**What the exercise asks:** The listing must be reproduced in full, exactly as it stands.

>> BEGIN Collected material

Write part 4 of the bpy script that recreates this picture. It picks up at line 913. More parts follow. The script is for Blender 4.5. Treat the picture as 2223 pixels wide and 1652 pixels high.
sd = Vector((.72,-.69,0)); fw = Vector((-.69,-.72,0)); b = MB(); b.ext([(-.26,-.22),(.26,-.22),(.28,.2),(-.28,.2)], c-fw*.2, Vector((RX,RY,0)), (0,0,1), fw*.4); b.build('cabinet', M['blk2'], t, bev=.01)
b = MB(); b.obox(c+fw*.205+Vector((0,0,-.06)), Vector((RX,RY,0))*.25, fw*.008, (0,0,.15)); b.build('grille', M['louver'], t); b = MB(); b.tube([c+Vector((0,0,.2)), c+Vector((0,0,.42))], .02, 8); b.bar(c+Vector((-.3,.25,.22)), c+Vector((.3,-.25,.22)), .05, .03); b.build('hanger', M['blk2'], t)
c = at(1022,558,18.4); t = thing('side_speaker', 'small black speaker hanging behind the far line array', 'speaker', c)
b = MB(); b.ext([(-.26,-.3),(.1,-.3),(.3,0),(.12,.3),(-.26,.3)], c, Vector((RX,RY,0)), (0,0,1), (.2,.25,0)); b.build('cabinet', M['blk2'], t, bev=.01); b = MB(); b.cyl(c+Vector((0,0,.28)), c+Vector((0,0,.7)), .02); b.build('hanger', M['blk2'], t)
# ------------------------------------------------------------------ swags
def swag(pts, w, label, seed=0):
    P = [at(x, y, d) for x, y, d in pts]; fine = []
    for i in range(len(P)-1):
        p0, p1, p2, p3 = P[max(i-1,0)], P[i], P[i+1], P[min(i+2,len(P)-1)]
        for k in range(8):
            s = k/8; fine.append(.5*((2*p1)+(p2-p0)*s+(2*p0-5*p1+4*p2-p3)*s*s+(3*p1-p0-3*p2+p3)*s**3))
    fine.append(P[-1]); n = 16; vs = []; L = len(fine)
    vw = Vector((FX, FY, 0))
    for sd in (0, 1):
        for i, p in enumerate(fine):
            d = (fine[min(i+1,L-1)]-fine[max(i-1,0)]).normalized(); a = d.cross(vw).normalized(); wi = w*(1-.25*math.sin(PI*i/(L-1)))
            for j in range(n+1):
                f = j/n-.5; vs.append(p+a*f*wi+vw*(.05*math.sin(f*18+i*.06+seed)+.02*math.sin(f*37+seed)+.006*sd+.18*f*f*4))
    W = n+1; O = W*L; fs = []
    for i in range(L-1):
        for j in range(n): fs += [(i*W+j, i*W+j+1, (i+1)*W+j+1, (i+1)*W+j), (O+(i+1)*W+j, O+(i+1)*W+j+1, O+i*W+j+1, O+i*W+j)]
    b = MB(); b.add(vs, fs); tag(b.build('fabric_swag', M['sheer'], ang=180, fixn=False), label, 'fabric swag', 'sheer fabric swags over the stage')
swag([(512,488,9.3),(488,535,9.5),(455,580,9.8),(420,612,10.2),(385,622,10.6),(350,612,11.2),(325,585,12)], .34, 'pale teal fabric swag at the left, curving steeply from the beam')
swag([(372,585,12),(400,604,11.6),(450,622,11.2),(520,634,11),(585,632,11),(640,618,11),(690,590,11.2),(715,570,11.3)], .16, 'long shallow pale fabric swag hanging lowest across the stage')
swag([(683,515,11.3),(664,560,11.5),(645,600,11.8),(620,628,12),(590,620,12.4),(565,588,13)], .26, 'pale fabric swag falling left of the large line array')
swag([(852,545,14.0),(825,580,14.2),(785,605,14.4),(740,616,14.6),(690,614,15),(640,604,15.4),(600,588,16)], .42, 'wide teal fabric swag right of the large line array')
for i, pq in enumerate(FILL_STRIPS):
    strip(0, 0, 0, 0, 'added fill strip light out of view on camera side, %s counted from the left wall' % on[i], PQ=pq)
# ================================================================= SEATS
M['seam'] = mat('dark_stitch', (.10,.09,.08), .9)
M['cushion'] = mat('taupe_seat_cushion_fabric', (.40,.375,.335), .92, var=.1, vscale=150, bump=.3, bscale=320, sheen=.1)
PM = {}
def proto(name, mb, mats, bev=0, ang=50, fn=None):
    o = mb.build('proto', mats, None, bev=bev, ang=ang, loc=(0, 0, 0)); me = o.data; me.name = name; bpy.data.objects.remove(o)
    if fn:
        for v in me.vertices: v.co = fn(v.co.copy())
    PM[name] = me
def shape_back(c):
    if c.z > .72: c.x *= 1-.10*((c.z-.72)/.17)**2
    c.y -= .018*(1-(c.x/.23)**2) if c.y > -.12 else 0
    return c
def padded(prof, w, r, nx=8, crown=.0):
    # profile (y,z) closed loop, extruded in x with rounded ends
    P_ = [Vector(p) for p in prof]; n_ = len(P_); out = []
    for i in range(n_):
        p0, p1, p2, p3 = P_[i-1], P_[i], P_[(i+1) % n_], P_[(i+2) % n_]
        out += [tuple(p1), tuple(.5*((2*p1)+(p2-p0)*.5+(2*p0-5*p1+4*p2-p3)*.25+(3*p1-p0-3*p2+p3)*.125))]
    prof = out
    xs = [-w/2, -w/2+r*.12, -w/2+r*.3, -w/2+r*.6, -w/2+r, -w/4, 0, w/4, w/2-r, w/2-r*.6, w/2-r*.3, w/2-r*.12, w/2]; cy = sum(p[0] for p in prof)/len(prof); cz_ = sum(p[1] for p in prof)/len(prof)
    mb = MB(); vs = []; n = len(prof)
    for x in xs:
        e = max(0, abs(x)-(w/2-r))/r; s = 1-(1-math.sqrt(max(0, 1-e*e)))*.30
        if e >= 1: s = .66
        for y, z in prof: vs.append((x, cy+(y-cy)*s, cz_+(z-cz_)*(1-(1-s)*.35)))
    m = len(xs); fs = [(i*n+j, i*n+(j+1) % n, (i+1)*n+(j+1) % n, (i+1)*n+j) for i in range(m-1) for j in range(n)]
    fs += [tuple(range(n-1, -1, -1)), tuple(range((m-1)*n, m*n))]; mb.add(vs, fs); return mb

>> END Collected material

**Answer to the problem:**
Write part 4 of the bpy script that recreates this picture. It picks up at line 913. More parts follow. The script is for Blender 4.5. Treat the picture as 2223 pixels wide and 1652 pixels high.
sd = Vector((.72,-.69,0)); fw = Vector((-.69,-.72,0)); b = MB(); b.ext([(-.26,-.22),(.26,-.22),(.28,.2),(-.28,.2)], c-fw*.2, Vector((RX,RY,0)), (0,0,1), fw*.4); b.build('cabinet', M['blk2'], t, bev=.01)
b = MB(); b.obox(c+fw*.205+Vector((0,0,-.06)), Vector((RX,RY,0))*.25, fw*.008, (0,0,.15)); b.build('grille', M['louver'], t); b = MB(); b.tube([c+Vector((0,0,.2)), c+Vector((0,0,.42))], .02, 8); b.bar(c+Vector((-.3,.25,.22)), c+Vector((.3,-.25,.22)), .05, .03); b.build('hanger', M['blk2'], t)
c = at(1022,558,18.4); t = thing('side_speaker', 'small black speaker hanging behind the far line array', 'speaker', c)
b = MB(); b.ext([(-.26,-.3),(.1,-.3),(.3,0),(.12,.3),(-.26,.3)], c, Vector((RX,RY,0)), (0,0,1), (.2,.25,0)); b.build('cabinet', M['blk2'], t, bev=.01); b = MB(); b.cyl(c+Vector((0,0,.28)), c+Vector((0,0,.7)), .02); b.build('hanger', M['blk2'], t)
# ------------------------------------------------------------------ swags
def swag(pts, w, label, seed=0):
    P = [at(x, y, d) for x, y, d in pts]; fine = []
    for i in range(len(P)-1):
        p0, p1, p2, p3 = P[max(i-1,0)], P[i], P[i+1], P[min(i+2,len(P)-1)]
        for k in range(8):
            s = k/8; fine.append(.5*((2*p1)+(p2-p0)*s+(2*p0-5*p1+4*p2-p3)*s*s+(3*p1-p0-3*p2+p3)*s**3))
    fine.append(P[-1]); n = 16; vs = []; L = len(fine)
    vw = Vector((FX, FY, 0))
    for sd in (0, 1):
        for i, p in enumerate(fine):
            d = (fine[min(i+1,L-1)]-fine[max(i-1,0)]).normalized(); a = d.cross(vw).normalized(); wi = w*(1-.25*math.sin(PI*i/(L-1)))
            for j in range(n+1):
                f = j/n-.5; vs.append(p+a*f*wi+vw*(.05*math.sin(f*18+i*.06+seed)+.02*math.sin(f*37+seed)+.006*sd+.18*f*f*4))
    W = n+1; O = W*L; fs = []
    for i in range(L-1):
        for j in range(n): fs += [(i*W+j, i*W+j+1, (i+1)*W+j+1, (i+1)*W+j), (O+(i+1)*W+j, O+(i+1)*W+j+1, O+i*W+j+1, O+i*W+j)]
    b = MB(); b.add(vs, fs); tag(b.build('fabric_swag', M['sheer'], ang=180, fixn=False), label, 'fabric swag', 'sheer fabric swags over the stage')
swag([(512,488,9.3),(488,535,9.5),(455,580,9.8),(420,612,10.2),(385,622,10.6),(350,612,11.2),(325,585,12)], .34, 'pale teal fabric swag at the left, curving steeply from the beam')
swag([(372,585,12),(400,604,11.6),(450,622,11.2),(520,634,11),(585,632,11),(640,618,11),(690,590,11.2),(715,570,11.3)], .16, 'long shallow pale fabric swag hanging lowest across the stage')
swag([(683,515,11.3),(664,560,11.5),(645,600,11.8),(620,628,12),(590,620,12.4),(565,588,13)], .26, 'pale fabric swag falling left of the large line array')
swag([(852,545,14.0),(825,580,14.2),(785,605,14.4),(740,616,14.6),(690,614,15),(640,604,15.4),(600,588,16)], .42, 'wide teal fabric swag right of the large line array')
for i, pq in enumerate(FILL_STRIPS):
    strip(0, 0, 0, 0, 'added fill strip light out of view on camera side, %s counted from the left wall' % on[i], PQ=pq)
# ================================================================= SEATS
M['seam'] = mat('dark_stitch', (.10,.09,.08), .9)
M['cushion'] = mat('taupe_seat_cushion_fabric', (.40,.375,.335), .92, var=.1, vscale=150, bump=.3, bscale=320, sheen=.1)
PM = {}
def proto(name, mb, mats, bev=0, ang=50, fn=None):
    o = mb.build('proto', mats, None, bev=bev, ang=ang, loc=(0, 0, 0)); me = o.data; me.name = name; bpy.data.objects.remove(o)
    if fn:
        for v in me.vertices: v.co = fn(v.co.copy())
    PM[name] = me
def shape_back(c):
    if c.z > .72: c.x *= 1-.10*((c.z-.72)/.17)**2
    c.y -= .018*(1-(c.x/.23)**2) if c.y > -.12 else 0
    return c
def padded(prof, w, r, nx=8, crown=.0):
    # profile (y,z) closed loop, extruded in x with rounded ends
    P_ = [Vector(p) for p in prof]; n_ = len(P_); out = []
    for i in range(n_):
        p0, p1, p2, p3 = P_[i-1], P_[i], P_[(i+1) % n_], P_[(i+2) % n_]
        out += [tuple(p1), tuple(.5*((2*p1)+(p2-p0)*.5+(2*p0-5*p1+4*p2-p3)*.25+(3*p1-p0-3*p2+p3)*.125))]
    prof = out
    xs = [-w/2, -w/2+r*.12, -w/2+r*.3, -w/2+r*.6, -w/2+r, -w/4, 0, w/4, w/2-r, w/2-r*.6, w/2-r*.3, w/2-r*.12, w/2]; cy = sum(p[0] for p in prof)/len(prof); cz_ = sum(p[1] for p in prof)/len(prof)
    mb = MB(); vs = []; n = len(prof)
    for x in xs:
        e = max(0, abs(x)-(w/2-r))/r; s = 1-(1-math.sqrt(max(0, 1-e*e)))*.30
        if e >= 1: s = .66
        for y, z in prof: vs.append((x, cy+(y-cy)*s, cz_+(z-cz_)*(1-(1-s)*.35)))
    m = len(xs); fs = [(i*n+j, i*n+(j+1) % n, (i+1)*n+(j+1) % n, (i+1)*n+j) for i in range(m-1) for j in range(n)]
    fs += [tuple(range(n-1, -1, -1)), tuple(range((m-1)*n, m*n))]; mb.add(vs, fs); return mb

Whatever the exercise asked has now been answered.